Wednesday, February 20, 2008

Dumbfounded

There seems to be some question what Michelle Obama said the other day in Milwaukee. Fortunately some modern-day Zapruder was there and we can roll the film:

Now I didn't really think it was worth that big of a deal. I figured Obama's speech copiers probably didn't transcribe someone else's speech correctly. By the time she got to Madison they found the modifier and now the speech is a little less obnoxious.

For the record, I've always been really proud to be an American.

Her husband doesn't exactly help her out with this explanation.
"What she meant was, this is the first time that she's been proud of the politics of America," he said. "Because she's pretty cynical about the political process, and with good reason, and she's not alone. But she has seen large numbers of people get involved in the process, and she's encouraged." (emphasis added - JW)
Was that supposed to be "really, really proud of the politics..."?

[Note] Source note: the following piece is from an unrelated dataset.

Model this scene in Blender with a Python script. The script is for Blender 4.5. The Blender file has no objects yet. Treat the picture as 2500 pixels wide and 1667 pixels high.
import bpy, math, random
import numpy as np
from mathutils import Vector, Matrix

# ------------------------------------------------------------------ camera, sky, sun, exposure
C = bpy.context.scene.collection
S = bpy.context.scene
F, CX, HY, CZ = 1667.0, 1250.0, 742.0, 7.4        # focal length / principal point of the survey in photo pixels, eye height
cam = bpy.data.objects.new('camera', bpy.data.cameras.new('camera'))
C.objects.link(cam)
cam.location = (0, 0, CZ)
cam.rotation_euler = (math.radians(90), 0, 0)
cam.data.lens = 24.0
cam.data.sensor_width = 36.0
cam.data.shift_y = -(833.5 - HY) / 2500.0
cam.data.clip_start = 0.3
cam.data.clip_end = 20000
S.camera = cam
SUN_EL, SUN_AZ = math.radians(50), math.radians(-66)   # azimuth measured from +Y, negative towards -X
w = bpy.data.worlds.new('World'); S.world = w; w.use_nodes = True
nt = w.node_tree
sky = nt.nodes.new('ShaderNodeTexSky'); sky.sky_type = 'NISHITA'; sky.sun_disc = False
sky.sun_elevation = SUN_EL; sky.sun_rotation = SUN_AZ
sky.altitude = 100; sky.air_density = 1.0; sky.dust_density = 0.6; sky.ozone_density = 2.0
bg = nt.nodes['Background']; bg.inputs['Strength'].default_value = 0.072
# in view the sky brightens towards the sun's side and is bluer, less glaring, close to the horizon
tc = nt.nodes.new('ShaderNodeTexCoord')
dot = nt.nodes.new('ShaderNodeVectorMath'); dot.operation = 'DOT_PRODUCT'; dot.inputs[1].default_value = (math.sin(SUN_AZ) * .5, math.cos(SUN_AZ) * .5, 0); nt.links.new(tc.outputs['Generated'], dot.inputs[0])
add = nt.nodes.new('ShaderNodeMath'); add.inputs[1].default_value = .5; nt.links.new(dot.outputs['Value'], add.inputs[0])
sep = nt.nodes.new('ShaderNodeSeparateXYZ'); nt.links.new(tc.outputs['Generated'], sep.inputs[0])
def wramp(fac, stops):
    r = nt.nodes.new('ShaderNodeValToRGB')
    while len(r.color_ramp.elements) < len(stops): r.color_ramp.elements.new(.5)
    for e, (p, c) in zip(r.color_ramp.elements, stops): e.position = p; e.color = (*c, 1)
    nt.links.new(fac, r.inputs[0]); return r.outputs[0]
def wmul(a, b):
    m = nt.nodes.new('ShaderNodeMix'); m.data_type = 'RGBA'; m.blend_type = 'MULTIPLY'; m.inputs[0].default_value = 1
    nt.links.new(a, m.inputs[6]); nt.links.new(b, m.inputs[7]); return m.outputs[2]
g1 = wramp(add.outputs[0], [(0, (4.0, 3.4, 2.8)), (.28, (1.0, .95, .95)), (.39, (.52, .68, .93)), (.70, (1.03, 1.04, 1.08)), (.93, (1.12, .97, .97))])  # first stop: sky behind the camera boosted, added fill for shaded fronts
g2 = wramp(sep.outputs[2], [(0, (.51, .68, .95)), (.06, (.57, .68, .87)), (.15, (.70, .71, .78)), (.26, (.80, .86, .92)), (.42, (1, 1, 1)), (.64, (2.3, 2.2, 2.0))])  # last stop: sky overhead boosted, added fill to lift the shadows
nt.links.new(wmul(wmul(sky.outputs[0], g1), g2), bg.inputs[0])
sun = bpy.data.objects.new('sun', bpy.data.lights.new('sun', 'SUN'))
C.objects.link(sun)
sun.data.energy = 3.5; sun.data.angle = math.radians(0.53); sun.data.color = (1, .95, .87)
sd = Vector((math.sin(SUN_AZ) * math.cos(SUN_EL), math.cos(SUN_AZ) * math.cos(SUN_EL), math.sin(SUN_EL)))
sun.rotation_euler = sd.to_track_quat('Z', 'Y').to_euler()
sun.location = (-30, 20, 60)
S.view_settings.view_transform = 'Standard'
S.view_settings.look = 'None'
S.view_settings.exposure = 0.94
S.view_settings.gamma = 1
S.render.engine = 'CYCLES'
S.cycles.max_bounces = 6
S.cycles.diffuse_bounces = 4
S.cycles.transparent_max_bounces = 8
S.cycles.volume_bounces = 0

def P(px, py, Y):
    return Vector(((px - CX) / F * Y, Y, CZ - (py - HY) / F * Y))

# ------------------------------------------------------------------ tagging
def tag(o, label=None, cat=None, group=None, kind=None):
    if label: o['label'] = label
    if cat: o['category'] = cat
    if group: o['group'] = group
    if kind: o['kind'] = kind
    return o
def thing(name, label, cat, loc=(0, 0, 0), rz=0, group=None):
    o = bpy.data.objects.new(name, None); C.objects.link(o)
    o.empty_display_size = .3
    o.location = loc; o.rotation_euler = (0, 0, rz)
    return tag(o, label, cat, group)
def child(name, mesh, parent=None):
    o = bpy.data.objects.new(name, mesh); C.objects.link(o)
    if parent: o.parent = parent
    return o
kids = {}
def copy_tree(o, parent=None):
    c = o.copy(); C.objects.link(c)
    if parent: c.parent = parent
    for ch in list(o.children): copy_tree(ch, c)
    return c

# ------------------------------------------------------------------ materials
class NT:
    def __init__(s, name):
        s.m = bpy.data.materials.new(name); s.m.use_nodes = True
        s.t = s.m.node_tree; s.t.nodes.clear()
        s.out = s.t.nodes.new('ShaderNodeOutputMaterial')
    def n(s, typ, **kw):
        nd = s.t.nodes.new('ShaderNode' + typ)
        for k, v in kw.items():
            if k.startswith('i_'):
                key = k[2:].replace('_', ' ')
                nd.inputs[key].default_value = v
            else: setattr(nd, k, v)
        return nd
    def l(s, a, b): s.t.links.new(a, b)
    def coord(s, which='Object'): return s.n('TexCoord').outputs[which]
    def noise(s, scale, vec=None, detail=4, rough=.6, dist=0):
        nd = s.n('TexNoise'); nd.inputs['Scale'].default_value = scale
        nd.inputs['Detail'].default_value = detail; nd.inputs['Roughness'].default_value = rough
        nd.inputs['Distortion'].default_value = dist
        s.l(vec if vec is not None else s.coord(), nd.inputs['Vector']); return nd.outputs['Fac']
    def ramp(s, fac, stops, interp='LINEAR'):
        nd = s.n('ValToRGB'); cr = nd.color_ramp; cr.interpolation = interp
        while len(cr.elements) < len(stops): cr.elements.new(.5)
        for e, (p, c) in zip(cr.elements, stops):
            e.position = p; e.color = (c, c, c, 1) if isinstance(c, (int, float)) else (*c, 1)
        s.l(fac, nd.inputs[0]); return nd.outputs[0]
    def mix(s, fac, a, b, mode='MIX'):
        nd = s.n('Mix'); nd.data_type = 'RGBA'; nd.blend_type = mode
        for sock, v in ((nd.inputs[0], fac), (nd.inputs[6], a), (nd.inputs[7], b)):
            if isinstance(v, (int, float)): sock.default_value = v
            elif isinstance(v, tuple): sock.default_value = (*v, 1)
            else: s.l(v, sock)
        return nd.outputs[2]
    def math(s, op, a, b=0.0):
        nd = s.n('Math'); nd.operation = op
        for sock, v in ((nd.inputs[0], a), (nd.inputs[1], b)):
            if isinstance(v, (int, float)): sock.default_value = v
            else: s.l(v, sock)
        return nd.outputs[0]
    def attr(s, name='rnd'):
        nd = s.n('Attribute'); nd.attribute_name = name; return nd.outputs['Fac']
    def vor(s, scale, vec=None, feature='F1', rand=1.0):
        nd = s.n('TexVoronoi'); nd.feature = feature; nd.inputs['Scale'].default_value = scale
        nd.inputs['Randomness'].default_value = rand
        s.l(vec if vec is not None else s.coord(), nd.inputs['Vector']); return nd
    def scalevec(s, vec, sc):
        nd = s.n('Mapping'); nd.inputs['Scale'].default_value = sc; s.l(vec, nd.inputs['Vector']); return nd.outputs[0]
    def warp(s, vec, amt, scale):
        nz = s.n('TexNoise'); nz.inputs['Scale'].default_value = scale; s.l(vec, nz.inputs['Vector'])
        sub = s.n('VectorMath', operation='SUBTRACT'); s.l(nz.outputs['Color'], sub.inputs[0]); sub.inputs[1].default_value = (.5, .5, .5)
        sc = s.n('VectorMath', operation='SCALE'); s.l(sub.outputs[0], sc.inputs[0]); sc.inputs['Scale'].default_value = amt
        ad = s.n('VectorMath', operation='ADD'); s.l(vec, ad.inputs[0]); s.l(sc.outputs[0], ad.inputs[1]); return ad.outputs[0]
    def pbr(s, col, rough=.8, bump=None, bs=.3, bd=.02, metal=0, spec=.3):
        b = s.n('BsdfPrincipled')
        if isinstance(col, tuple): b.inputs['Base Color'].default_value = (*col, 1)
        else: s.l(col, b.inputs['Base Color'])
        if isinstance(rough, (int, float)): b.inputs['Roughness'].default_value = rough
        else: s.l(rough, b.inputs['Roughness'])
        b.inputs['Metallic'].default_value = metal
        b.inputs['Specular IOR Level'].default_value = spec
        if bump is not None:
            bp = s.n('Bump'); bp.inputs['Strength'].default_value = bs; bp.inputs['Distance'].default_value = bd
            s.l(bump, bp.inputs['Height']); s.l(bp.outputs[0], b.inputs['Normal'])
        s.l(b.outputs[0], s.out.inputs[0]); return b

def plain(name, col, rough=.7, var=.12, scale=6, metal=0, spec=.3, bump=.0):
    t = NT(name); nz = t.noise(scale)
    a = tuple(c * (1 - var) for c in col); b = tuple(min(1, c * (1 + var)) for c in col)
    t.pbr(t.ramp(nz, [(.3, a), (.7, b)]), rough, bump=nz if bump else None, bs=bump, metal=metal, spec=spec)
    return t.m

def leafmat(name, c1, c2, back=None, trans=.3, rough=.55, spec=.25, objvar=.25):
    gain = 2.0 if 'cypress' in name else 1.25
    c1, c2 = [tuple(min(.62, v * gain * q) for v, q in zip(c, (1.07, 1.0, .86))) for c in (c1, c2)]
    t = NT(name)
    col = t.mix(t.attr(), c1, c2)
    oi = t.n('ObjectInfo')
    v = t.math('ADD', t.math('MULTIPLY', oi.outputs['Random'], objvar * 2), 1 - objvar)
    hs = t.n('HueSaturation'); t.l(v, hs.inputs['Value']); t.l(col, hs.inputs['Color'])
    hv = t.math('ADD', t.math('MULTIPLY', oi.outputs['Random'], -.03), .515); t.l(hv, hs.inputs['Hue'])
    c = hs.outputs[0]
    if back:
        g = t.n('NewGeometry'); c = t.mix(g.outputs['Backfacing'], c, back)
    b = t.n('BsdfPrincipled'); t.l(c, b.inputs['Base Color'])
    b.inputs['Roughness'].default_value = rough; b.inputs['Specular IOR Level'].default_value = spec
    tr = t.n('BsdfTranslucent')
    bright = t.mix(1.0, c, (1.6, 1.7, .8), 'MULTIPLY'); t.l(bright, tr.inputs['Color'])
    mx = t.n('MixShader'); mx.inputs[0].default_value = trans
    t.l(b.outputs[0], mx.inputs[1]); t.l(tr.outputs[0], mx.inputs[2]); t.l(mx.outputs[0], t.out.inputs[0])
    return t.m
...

Update! I think the last word on this subject should come from Victor Davis Hanson:
The problem is deeper than occasional slips. For most of the last 25 years the Obamas' contacts have been largely confined to universities (Occidental, Columbia, Princeton, Harvard, Chicago) as both students and employees, or to government-sponsored social agencies, or to the incestuous world of Chicago minority politics. These landscapes have proven liberal, sympathetic, and non-confrontational. I doubt very seriously in those environments that the Obamas have had any of their sometimes bewildering statements seriously cross-examined or questioned.

Michelle Obama, true, recites a litany of slights and grievances, but more likely she encountered highly educated white liberal audiences that were not about to cross her or challenge her assertions-a world away from steelworkers in Ohio, the Nascar crowd, the Mexican Americans in LA, the hungry wolves of the D.C. press corps for whom controversy trumps even shared liberal ideology — or Clinton, Inc. for whom power, status, and adulation outweigh everything, including liberal head-nodding, white guilt, and identity politics.

The result is that finally out on the campaign trail both are beginning to enter an arena where most of America does not faint at an Obama rally, but resents deeply a candidate's spouse suggesting that she previously had no pride in her own country, and would think that generous college admission practices, scholarships, and loans were cause more for gratitude rather than resentment.